There are various tricks you can do to quickly scan-convert a triangle - that is, to convert a triangle into pixels on your framebuffer - but for next Wednesday, March 25, we'll just do it the slow and easy way.
Given a triangle, let's say you've already done all 3D Matrix transformations, the perspective transformation, and the ViewPort Transform on its three vertices A, B and C. So now you have pixel coordinates (Ai, Aj), (Bi, Bj) and (Ci, Cj), where Ai, Bi and Ci refer to pixel column between 0 and W-1 (ie: from the left to the right of the framebuffer), and Aj, Bj and Cj refer to pixel row between 0 and H-1 (ie: from the top to the bottom of the framebuffer).
The most basic step of scan-conversion is to identify which pixels in the framebuffer are inside the triangle. To test whether your algorithm works, you'll want to see whether you can produce a white-against-black image, where the pixels that are in the scan-converted triangle are displayed as white, and all other pixels are displayed as black.
As you will recall from the lecture, a good way to tackle this problem is to divide it into two simpler sub-problems. Rather than trying to scan-convert the entire triangle in one step, we chop it into two trapezoids - a top trapezoid and a bottom trapezoid.
In order to do this, we need to order the three vertices from top to bottom. Let's sort our three vertices A,B, and C by vertical position, from top to bottom, so that after sorting Aj <= Bj <= Cj.
Once we've done this, we need to slice the triangle in half at Bj, so that we can deal with the two halves separately.
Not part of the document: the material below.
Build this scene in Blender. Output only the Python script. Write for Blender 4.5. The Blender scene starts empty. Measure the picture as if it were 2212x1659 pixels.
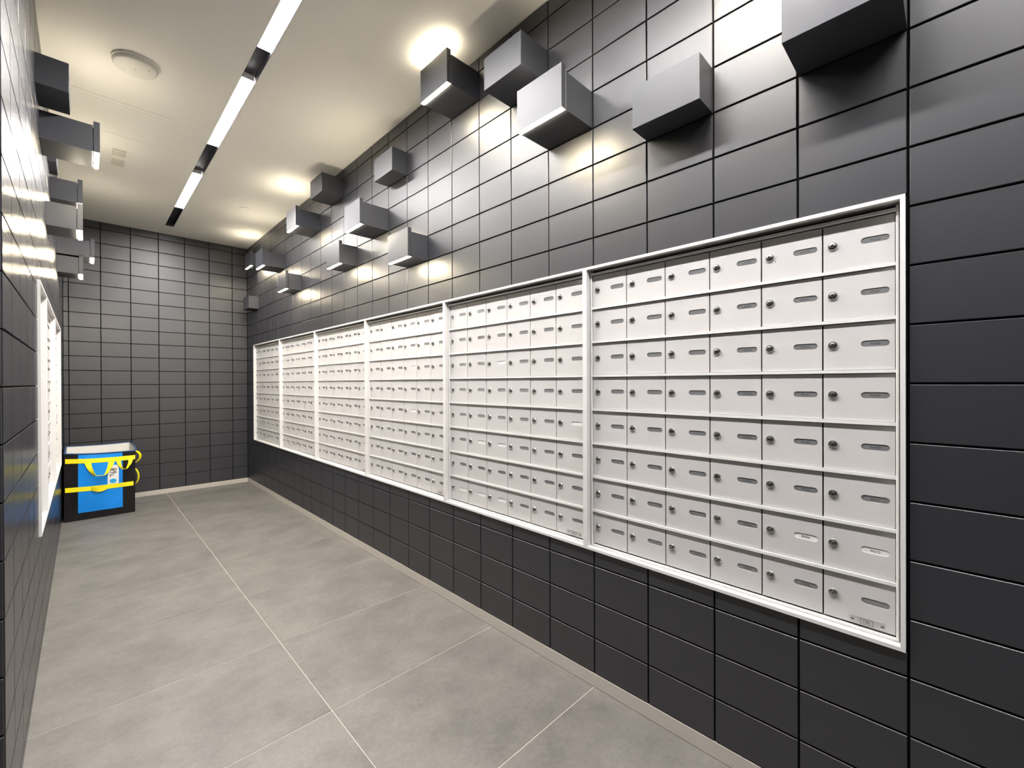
import bpy, math, random
from mathutils import Matrix, Vector
random.seed(7)
SC = bpy.context.scene
COL = SC.collection

# ---------------------------------------------------------------- camera
ZO = 1.27668                                    # eye height
F_PX, YAW, PITCH, ROLL = 939.612, 0.77773, -0.00298, -0.0038
CAM = Vector((-1.52088, 0.0, ZO))
_fw = Vector((math.sin(YAW), math.cos(YAW), 0)); _rt = Vector((math.cos(YAW), -math.sin(YAW), 0)); _up = Vector((0, 0, 1))
_fw, _up = _fw * math.cos(PITCH) + _up * math.sin(PITCH), _up * math.cos(PITCH) - _fw * math.sin(PITCH)
_rt, _up = _rt * math.cos(ROLL) + _up * math.sin(ROLL), _up * math.cos(ROLL) - _rt * math.sin(ROLL)
cd = bpy.data.cameras.new('camera')
cd.sensor_fit = 'HORIZONTAL'; cd.sensor_width = 36.0; cd.lens = F_PX / 2212.0 * 36.0
cd.clip_start = 0.02; cd.clip_end = 60
cam = bpy.data.objects.new('camera', cd); COL.objects.link(cam)
_b = -_fw
cam.matrix_world = Matrix(((_rt.x, _up.x, _b.x, CAM.x), (_rt.y, _up.y, _b.y, CAM.y), (_rt.z, _up.z, _b.z, CAM.z), (0, 0, 0, 1)))
SC.camera = cam

def project(p):
    v = Vector(p) - CAM; z = v.dot(_fw)
    if z < 0.05: return None
    return 1106 + F_PX * v.dot(_rt) / z, 829.5 - F_PX * v.dot(_up) / z

# ---------------------------------------------------------------- world, exposure, light levels
w = bpy.data.worlds.new('world'); SC.world = w; w.use_nodes = True
w.node_tree.nodes['Background'].inputs[0].default_value = (0.9, 0.95, 1.0, 1)
w.node_tree.nodes['Background'].inputs[1].default_value = 0.02
SC.view_settings.view_transform = 'Standard'; SC.view_settings.look = 'None'
SC.view_settings.exposure = 0.0; SC.view_settings.gamma = 1.0; SC.view_settings.use_curve_mapping = False
STRIP_POWER, DOWN_POWER, UP_POWER = 245.0, 330.0, 85.0
STRIP_COL, WARM_COL, UP_COL = (1.0, 0.965, 0.955), (1.0, 0.87, 0.63), (1.0, 0.88, 0.68)

# ---------------------------------------------------------------- sizes measured from the photograph
H, W = 0.1525, 0.24391                          # tile pitch
Z0, Y0 = ZO - 0.00608, 0.08229                  # a joint at eye height, first joint on the right wall
YB, XL, YL, ZC = 6.44947, -1.67122, 1.748, ZO + 1.75124
BASE_H = 0.055
FOY_X, FOY_Y = -3.1, -2.4                       # lobby the camera stands in

# ---------------------------------------------------------------- materials
def new_mat(name):
    m = bpy.data.materials.new(name); m.use_nodes = True
    return m, m.node_tree, m.node_tree.nodes['Principled BSDF']

def simple(name, col, rough=0.5, metal=0.0, spec=0.5, bump=0.0, bscale=400.0, var=0.0, vscale=6.0, coat=0.0):
    m, t, b = new_mat(name)
    b.inputs['Base Color'].default_value = (*col, 1); b.inputs['Roughness'].default_value = rough
    b.inputs['Metallic'].default_value = metal; b.inputs['Specular IOR Level'].default_value = spec
    if coat: b.inputs['Coat Weight'].default_value = coat; b.inputs['Coat Roughness'].default_value = 0.12
    geo = t.nodes.new('ShaderNodeNewGeometry')
    if bump:
        n = t.nodes.new('ShaderNodeTexNoise'); n.inputs['Scale'].default_value = bscale; n.inputs['Detail'].default_value = 2
        bp = t.nodes.new('ShaderNodeBump'); bp.inputs['Strength'].default_value = bump; bp.inputs['Distance'].default_value = 0.001
        t.links.new(geo.outputs['Position'], n.inputs['Vector'])
        t.links.new(n.outputs['Fac'], bp.inputs['Height']); t.links.new(bp.outputs['Normal'], b.inputs['Normal'])
    if var:
        n = t.nodes.new('ShaderNodeTexNoise'); n.inputs['Scale'].default_value = vscale; n.inputs['Detail'].default_value = 4
        r = t.nodes.new('ShaderNodeMapRange'); r.inputs['To Min'].default_value = 1 - var; r.inputs['To Max'].default_value = 1 + var
        mx = t.nodes.new('ShaderNodeVectorMath'); mx.operation = 'SCALE'; mx.inputs[0].default_value = col
        t.links.new(geo.outputs['Position'], n.inputs['Vector']); t.links.new(n.outputs['Fac'], r.inputs['Value'])
        t.links.new(r.outputs['Result'], mx.inputs['Scale']); t.links.new(mx.outputs['Vector'], b.inputs['Base Color'])
    return m

def emitter(name, col, power):
    m = bpy.data.materials.new(name); m.use_nodes = True; t = m.node_tree; t.nodes.clear()
    e = t.nodes.new('ShaderNodeEmission'); o = t.nodes.new('ShaderNodeOutputMaterial')
    e.inputs[0].default_value = (*col, 1); e.inputs[1].default_value = power
    t.links.new(e.outputs[0], o.inputs[0])
    return m

M = {}
M['tile'] = simple('charcoal_tile', (0.0160, 0.0165, 0.0225), 0.44, spec=1.0, bump=0.05, bscale=900, var=0.10, vscale=3)
M['tile_satin'] = simple('charcoal_tile_satin', (0.016, 0.0165, 0.0225), 0.27, spec=0.6, bump=0.03, bscale=900, var=0.10, vscale=3)
M['block'] = simple('charcoal_block', (0.032, 0.034, 0.042), 0.46, spec=0.7, bump=0.04, bscale=900)
M['grout'] = simple('black_grout', (0.004, 0.004, 0.005), 0.9, spec=0.1)
M['ceiling'] = simple('ceiling_paint', (0.81, 0.795, 0.745), 0.85, spec=0.2)
M['white'] = simple('white_enamel', (0.54, 0.532, 0.527), 0.42, var=0.02, vscale=5)
M['trim'] = simple('white_trim', (0.68, 0.675, 0.668), 0.35)
M['dark_gap'] = simple('dark_cavity', (0.012, 0.012, 0.014), 0.9)
M['chrome'] = simple('lock_steel', (0.42, 0.42, 0.41), 0.24, metal=1.0)
M['keyhole'] = simple('keyhole_black', (0.01, 0.01, 0.01), 0.5)
M['plate'] = simple('plate_grey', (0.33, 0.335, 0.34), 0.28, metal=0.55)
M['paper'] = simple('plate_paper', (0.74, 0.73, 0.72), 0.5)
M['ink'] = simple('grey_ink', (0.10, 0.10, 0.11), 0.6)
M['steel'] = simple('maker_plate_steel', (0.62, 0.60, 0.59), 0.4, metal=0.6)
M['baseboard'] = simple('baseboard_tile', (0.50, 0.47, 0.42), 0.40, var=0.05, vscale=8)
M['floor_grout'] = simple('floor_grout', (0.42, 0.39, 0.35), 0.8)
M['housing'] = simple('black_housing', (0.025, 0.025, 0.03), 0.45)
M['strip_glow'] = emitter('strip_glow', STRIP_COL, STRIP_POWER)
M['down_glow'] = emitter('down_glow', WARM_COL, DOWN_POWER)
M['up_glow'] = emitter('up_glow', UP_COL, UP_POWER)
M['plastic'] = simple('white_plastic', (0.80, 0.78, 0.73), 0.45)
M['cream'] = simple('cream_plate', (0.62, 0.59, 0.51), 0.6)
M['shadow_grey'] = simple('panel_gap_grey', (0.52, 0.49, 0.43), 0.9)
M['bag_black'] = simple('bag_black', (0.006, 0.006, 0.007), 0.40, spec=0.35, bump=0.8, bscale=30)
M['bag_blue'] = simple('bag_blue', (0.002, 0.25, 0.82), 0.38, bump=1.0, bscale=22, var=0.14, vscale=14)
M['bag_rim'] = simple('bag_rim_blue', (0.03, 0.09, 0.22), 0.5)
M['bag_white'] = simple('bag_lining', (0.70, 0.69, 0.66), 0.6, bump=0.4, bscale=40)
M['webbing'] = simple('yellow_webbing', (0.92, 0.80, 0.005), 0.6, bump=0.3, bscale=900)
M['label'] = simple('label_white', (0.80, 0.79, 0.76), 0.5)
M['label_ink'] = simple('label_black', (0.015, 0.015, 0.015), 0.5)
M['dot_blue'] = simple('dot_blue', (0.02, 0.38, 0.75), 0.5)

def floor_material():
    m, t, b = new_mat('grey_stone_floor')
    geo = t.nodes.new('ShaderNodeNewGeometry'); oi = t.nodes.new('ShaderNodeObjectInfo')
    sc = t.nodes.new('ShaderNodeVectorMath'); sc.operation = 'MULTIPLY_ADD'
    rv = t.nodes.new('ShaderNodeVectorMath'); rv.operation = 'SCALE'; rv.inputs[0].default_value = (31, 17, 9)
    t.links.new(oi.outputs['Random'], rv.inputs['Scale'])
    t.links.new(geo.outputs['Position'], sc.inputs[0]); sc.inputs[1].default_value = (1.0, 1.15, 1.0); t.links.new(rv.outputs['Vector'], sc.inputs[2])
    n1 = t.nodes.new('ShaderNodeTexNoise'); n1.inputs['Scale'].default_value = 4.2; n1.inputs['Detail'].default_value = 9; n1.inputs['Roughness'].default_value = 0.68
    n2 = t.nodes.new('ShaderNodeTexNoise'); n2.inputs['Scale'].default_value = 60; n2.inputs['Detail'].default_value = 5; n2.inputs['Roughness'].default_value = 0.7
    for n in (n1, n2): t.links.new(sc.outputs['Vector'], n.inputs['Vector'])
    r = t.nodes.new('ShaderNodeValToRGB')
    r.color_ramp.elements[0].position = 0.30; r.color_ramp.elements[0].color = (0.100, 0.095, 0.088, 1)
    r.color_ramp.elements[1].position = 0.62; r.color_ramp.elements[1].color = (0.160, 0.152, 0.141, 1)
    t.links.new(n1.outputs['Fac'], r.inputs['Fac'])
    mr = t.nodes.new('ShaderNodeMapRange'); mr.inputs['From Min'].default_value = 0.3; mr.inputs['From Max'].default_value = 0.7
    mr.inputs['To Min'].default_value = 0.86; mr.inputs['To Max'].default_value = 1.12
    t.links.new(n2.outputs['Fac'], mr.inputs['Value'])
    ml = t.nodes.new('ShaderNodeVectorMath'); ml.operation = 'SCALE'
    t.links.new(r.outputs['Color'], ml.inputs[0]); t.links.new(mr.outputs['Result'], ml.inputs['Scale'])
    t.links.new(ml.outputs['Vector'], b.inputs['Base Color'])
    b.inputs['Roughness'].default_value = 0.48
    bp = t.nodes.new('ShaderNodeBump'); bp.inputs['Strength'].default_value = 0.08; bp.inputs['Distance'].default_value = 0.001
    t.links.new(n2.outputs['Fac'], bp.inputs['Height']); t.links.new(bp.outputs['Normal'], b.inputs['Normal'])
    return m
M['floor'] = floor_material()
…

This slice will produce a new vertex D along the edge between A and C, which has the same vertical position as B, but a different horizontal position (shown in red on the left side of the figure).
We need to find the coordinates of D. Of course we already know Dj, since Dj = Bj. Since D is on the line from A to C, we will need to do a linear interpolation to compute Di.
First, compute the fractional vertical distance of D between A and C. This will be the same as the fractional vertical distance of B between A and C:
t = (Bj - Aj) / (Cj - Aj)Now do a linear interpolation from Ai to Ci, in order to get the horizontal coordinate Di:
Di = lerp(t, Ai, Ci)Now we have everything we need to form the two trapezoids (show on the right in the diagram above). The top trapezoid has a degenerate top edge - it consists only of the point A, and a bottom edge that goes between D and B. The bottom trapezoid has a top edge that goes between D and B, a degenerate top edge - it consists only of the point C.
To scan-convert either of these trapezoids, we can ignore the fact that the trapezoid has a degenerate top edge or bottom edge, and just treat it as a general trapezoid with a horizontal top edge between a top-left vertex TL and a top-right vertex TR, and a horizontal bottom edge between a bottom-left vertex BL and a bottom-right vertex BR:
How do we find L and R for any given scan-line?
As usual, we do this by linear interpolation.
First we compute a fraction t for each scan-line,
and then we use that t to do a lerp operation.
Here is a pseudo-code description of this part of the scan-conversion
algorithm:
for (int j = TLj ; j < BLj ; j++) { // LOOP THRU SCAN LINES
t = (j - TLj) / (BLj - TLj); // COMPUTE FRACTION t
Li = lerp(t, TLi, BLi); // COMPUTE LEFT EDGE FOR SCAN LINE
Ri = lerp(t, TRi, BRi); // COMPUTE RIGHT EDGE FOR SCAN LINE
for (int i = Li ; i < Ri ; i++) // FILL PIXELS IN SCAN LINE
fillPixel(i,j);
}
Now you have all of the information you need to
make a very simple demonstration of triangle scan-conversion.
By next Wednesday, March 25, implement a java applet that
demonstrates your implementation of triangle scan-conversion,
along the lines described above.
Your demo applet
can generate the three triangle vertices
randomly if you wish,
or it can prompt the user to place the three vertices by clicking.
Whatever you prefer.